> [Stated exercise]
Reproduce every line of the listing as written, apart from the pictures.

************

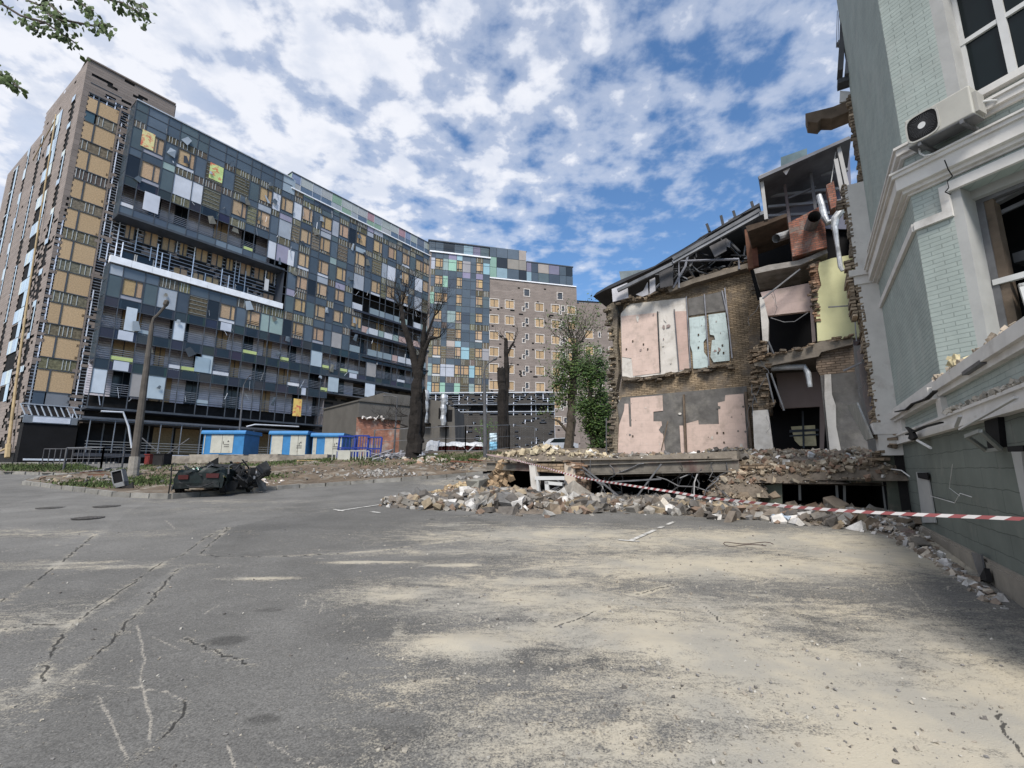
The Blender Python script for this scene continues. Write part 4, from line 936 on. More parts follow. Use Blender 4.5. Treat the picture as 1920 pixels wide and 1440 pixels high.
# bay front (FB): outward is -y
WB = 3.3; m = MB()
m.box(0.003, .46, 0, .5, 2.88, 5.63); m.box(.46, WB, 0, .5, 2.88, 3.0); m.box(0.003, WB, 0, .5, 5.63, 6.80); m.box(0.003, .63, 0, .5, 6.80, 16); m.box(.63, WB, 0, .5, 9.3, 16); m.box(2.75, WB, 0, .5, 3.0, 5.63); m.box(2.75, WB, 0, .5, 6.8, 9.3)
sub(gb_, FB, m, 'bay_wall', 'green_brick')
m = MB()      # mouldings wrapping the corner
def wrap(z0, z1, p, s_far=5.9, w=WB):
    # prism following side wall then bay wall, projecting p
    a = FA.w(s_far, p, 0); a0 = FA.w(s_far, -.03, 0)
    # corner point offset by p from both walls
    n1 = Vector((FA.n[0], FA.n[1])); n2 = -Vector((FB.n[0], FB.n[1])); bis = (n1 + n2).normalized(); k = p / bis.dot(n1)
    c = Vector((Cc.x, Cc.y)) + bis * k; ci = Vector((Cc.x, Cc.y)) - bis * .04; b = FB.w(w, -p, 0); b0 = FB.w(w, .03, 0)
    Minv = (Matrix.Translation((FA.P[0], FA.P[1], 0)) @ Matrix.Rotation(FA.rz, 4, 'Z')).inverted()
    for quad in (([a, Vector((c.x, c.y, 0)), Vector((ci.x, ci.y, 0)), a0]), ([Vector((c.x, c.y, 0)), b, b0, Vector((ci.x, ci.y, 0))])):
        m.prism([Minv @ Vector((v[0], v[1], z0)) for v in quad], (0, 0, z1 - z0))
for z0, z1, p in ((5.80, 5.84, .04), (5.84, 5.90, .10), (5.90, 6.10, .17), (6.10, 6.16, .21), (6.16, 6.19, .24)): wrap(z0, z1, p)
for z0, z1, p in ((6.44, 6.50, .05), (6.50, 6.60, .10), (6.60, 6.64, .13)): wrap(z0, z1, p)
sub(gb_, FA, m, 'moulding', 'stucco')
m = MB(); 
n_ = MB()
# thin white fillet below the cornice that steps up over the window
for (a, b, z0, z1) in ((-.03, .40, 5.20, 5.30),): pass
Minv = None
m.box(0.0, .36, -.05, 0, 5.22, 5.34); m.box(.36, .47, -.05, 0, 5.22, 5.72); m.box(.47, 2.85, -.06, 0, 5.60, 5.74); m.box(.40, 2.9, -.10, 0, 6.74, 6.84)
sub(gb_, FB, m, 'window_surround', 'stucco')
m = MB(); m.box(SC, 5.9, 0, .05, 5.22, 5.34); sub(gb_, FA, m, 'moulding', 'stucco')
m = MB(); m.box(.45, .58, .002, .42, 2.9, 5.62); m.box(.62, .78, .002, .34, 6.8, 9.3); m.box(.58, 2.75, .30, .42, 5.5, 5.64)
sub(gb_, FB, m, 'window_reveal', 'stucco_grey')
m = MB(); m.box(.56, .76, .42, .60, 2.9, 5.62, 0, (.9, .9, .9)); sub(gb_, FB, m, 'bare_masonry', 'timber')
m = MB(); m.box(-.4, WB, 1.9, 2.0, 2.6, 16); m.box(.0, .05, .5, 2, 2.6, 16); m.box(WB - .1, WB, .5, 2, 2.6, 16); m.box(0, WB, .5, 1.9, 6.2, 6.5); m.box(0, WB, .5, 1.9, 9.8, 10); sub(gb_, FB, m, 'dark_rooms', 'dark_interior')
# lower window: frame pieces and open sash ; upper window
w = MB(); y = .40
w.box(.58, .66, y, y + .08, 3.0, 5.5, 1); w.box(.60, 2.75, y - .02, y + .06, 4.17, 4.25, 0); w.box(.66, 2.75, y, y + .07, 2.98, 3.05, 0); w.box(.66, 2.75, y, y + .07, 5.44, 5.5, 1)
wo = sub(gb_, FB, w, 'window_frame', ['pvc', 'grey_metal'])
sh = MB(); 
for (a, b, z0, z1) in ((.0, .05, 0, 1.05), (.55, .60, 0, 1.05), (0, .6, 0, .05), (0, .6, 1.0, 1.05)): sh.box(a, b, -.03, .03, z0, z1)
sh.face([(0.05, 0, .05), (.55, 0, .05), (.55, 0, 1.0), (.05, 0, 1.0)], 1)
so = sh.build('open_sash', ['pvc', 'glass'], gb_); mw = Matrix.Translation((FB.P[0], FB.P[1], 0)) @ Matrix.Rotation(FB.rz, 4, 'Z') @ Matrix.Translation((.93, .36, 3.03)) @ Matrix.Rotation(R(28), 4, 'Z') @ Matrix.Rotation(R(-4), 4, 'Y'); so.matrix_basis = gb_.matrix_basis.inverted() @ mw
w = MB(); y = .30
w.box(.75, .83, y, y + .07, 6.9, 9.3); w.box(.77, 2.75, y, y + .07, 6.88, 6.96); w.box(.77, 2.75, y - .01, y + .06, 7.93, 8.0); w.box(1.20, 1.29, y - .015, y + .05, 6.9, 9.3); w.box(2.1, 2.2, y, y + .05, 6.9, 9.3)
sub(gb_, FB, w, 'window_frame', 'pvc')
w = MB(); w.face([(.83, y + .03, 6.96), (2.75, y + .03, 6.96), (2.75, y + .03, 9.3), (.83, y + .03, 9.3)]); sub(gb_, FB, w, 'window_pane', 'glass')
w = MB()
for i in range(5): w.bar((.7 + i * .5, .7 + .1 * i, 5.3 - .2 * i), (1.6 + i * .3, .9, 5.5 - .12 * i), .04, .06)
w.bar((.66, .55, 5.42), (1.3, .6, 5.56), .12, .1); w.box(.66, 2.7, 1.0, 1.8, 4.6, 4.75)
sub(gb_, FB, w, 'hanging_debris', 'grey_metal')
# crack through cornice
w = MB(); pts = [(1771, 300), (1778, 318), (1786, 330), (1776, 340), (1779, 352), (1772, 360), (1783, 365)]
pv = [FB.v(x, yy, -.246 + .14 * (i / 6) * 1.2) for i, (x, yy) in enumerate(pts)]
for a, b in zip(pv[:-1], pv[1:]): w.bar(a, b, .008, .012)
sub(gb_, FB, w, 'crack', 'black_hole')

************

> [Exercise output]
The Blender Python script for this scene continues. Write part 4, from line 936 on. More parts follow. Use Blender 4.5. Treat the picture as 1920 pixels wide and 1440 pixels high.
# bay front (FB): outward is -y
WB = 3.3; m = MB()
m.box(0.003, .46, 0, .5, 2.88, 5.63); m.box(.46, WB, 0, .5, 2.88, 3.0); m.box(0.003, WB, 0, .5, 5.63, 6.80); m.box(0.003, .63, 0, .5, 6.80, 16); m.box(.63, WB, 0, .5, 9.3, 16); m.box(2.75, WB, 0, .5, 3.0, 5.63); m.box(2.75, WB, 0, .5, 6.8, 9.3)
sub(gb_, FB, m, 'bay_wall', 'green_brick')
m = MB()      # mouldings wrapping the corner
def wrap(z0, z1, p, s_far=5.9, w=WB):
    # prism following side wall then bay wall, projecting p
    a = FA.w(s_far, p, 0); a0 = FA.w(s_far, -.03, 0)
    # corner point offset by p from both walls
    n1 = Vector((FA.n[0], FA.n[1])); n2 = -Vector((FB.n[0], FB.n[1])); bis = (n1 + n2).normalized(); k = p / bis.dot(n1)
    c = Vector((Cc.x, Cc.y)) + bis * k; ci = Vector((Cc.x, Cc.y)) - bis * .04; b = FB.w(w, -p, 0); b0 = FB.w(w, .03, 0)
    Minv = (Matrix.Translation((FA.P[0], FA.P[1], 0)) @ Matrix.Rotation(FA.rz, 4, 'Z')).inverted()
    for quad in (([a, Vector((c.x, c.y, 0)), Vector((ci.x, ci.y, 0)), a0]), ([Vector((c.x, c.y, 0)), b, b0, Vector((ci.x, ci.y, 0))])):
        m.prism([Minv @ Vector((v[0], v[1], z0)) for v in quad], (0, 0, z1 - z0))
for z0, z1, p in ((5.80, 5.84, .04), (5.84, 5.90, .10), (5.90, 6.10, .17), (6.10, 6.16, .21), (6.16, 6.19, .24)): wrap(z0, z1, p)
for z0, z1, p in ((6.44, 6.50, .05), (6.50, 6.60, .10), (6.60, 6.64, .13)): wrap(z0, z1, p)
sub(gb_, FA, m, 'moulding', 'stucco')
m = MB(); 
n_ = MB()
# thin white fillet below the cornice that steps up over the window
for (a, b, z0, z1) in ((-.03, .40, 5.20, 5.30),): pass
Minv = None
m.box(0.0, .36, -.05, 0, 5.22, 5.34); m.box(.36, .47, -.05, 0, 5.22, 5.72); m.box(.47, 2.85, -.06, 0, 5.60, 5.74); m.box(.40, 2.9, -.10, 0, 6.74, 6.84)
sub(gb_, FB, m, 'window_surround', 'stucco')
m = MB(); m.box(SC, 5.9, 0, .05, 5.22, 5.34); sub(gb_, FA, m, 'moulding', 'stucco')
m = MB(); m.box(.45, .58, .002, .42, 2.9, 5.62); m.box(.62, .78, .002, .34, 6.8, 9.3); m.box(.58, 2.75, .30, .42, 5.5, 5.64)
sub(gb_, FB, m, 'window_reveal', 'stucco_grey')
m = MB(); m.box(.56, .76, .42, .60, 2.9, 5.62, 0, (.9, .9, .9)); sub(gb_, FB, m, 'bare_masonry', 'timber')
m = MB(); m.box(-.4, WB, 1.9, 2.0, 2.6, 16); m.box(.0, .05, .5, 2, 2.6, 16); m.box(WB - .1, WB, .5, 2, 2.6, 16); m.box(0, WB, .5, 1.9, 6.2, 6.5); m.box(0, WB, .5, 1.9, 9.8, 10); sub(gb_, FB, m, 'dark_rooms', 'dark_interior')
# lower window: frame pieces and open sash ; upper window
w = MB(); y = .40
w.box(.58, .66, y, y + .08, 3.0, 5.5, 1); w.box(.60, 2.75, y - .02, y + .06, 4.17, 4.25, 0); w.box(.66, 2.75, y, y + .07, 2.98, 3.05, 0); w.box(.66, 2.75, y, y + .07, 5.44, 5.5, 1)
wo = sub(gb_, FB, w, 'window_frame', ['pvc', 'grey_metal'])
sh = MB(); 
for (a, b, z0, z1) in ((.0, .05, 0, 1.05), (.55, .60, 0, 1.05), (0, .6, 0, .05), (0, .6, 1.0, 1.05)): sh.box(a, b, -.03, .03, z0, z1)
sh.face([(0.05, 0, .05), (.55, 0, .05), (.55, 0, 1.0), (.05, 0, 1.0)], 1)
so = sh.build('open_sash', ['pvc', 'glass'], gb_); mw = Matrix.Translation((FB.P[0], FB.P[1], 0)) @ Matrix.Rotation(FB.rz, 4, 'Z') @ Matrix.Translation((.93, .36, 3.03)) @ Matrix.Rotation(R(28), 4, 'Z') @ Matrix.Rotation(R(-4), 4, 'Y'); so.matrix_basis = gb_.matrix_basis.inverted() @ mw
w = MB(); y = .30
w.box(.75, .83, y, y + .07, 6.9, 9.3); w.box(.77, 2.75, y, y + .07, 6.88, 6.96); w.box(.77, 2.75, y - .01, y + .06, 7.93, 8.0); w.box(1.20, 1.29, y - .015, y + .05, 6.9, 9.3); w.box(2.1, 2.2, y, y + .05, 6.9, 9.3)
sub(gb_, FB, w, 'window_frame', 'pvc')
w = MB(); w.face([(.83, y + .03, 6.96), (2.75, y + .03, 6.96), (2.75, y + .03, 9.3), (.83, y + .03, 9.3)]); sub(gb_, FB, w, 'window_pane', 'glass')
w = MB()
for i in range(5): w.bar((.7 + i * .5, .7 + .1 * i, 5.3 - .2 * i), (1.6 + i * .3, .9, 5.5 - .12 * i), .04, .06)
w.bar((.66, .55, 5.42), (1.3, .6, 5.56), .12, .1); w.box(.66, 2.7, 1.0, 1.8, 4.6, 4.75)
sub(gb_, FB, w, 'hanging_debris', 'grey_metal')
# crack through cornice
w = MB(); pts = [(1771, 300), (1778, 318), (1786, 330), (1776, 340), (1779, 352), (1772, 360), (1783, 365)]
pv = [FB.v(x, yy, -.246 + .14 * (i / 6) * 1.2) for i, (x, yy) in enumerate(pts)]
for a, b in zip(pv[:-1], pv[1:]): w.bar(a, b, .008, .012)
sub(gb_, FB, w, 'crack', 'black_hole')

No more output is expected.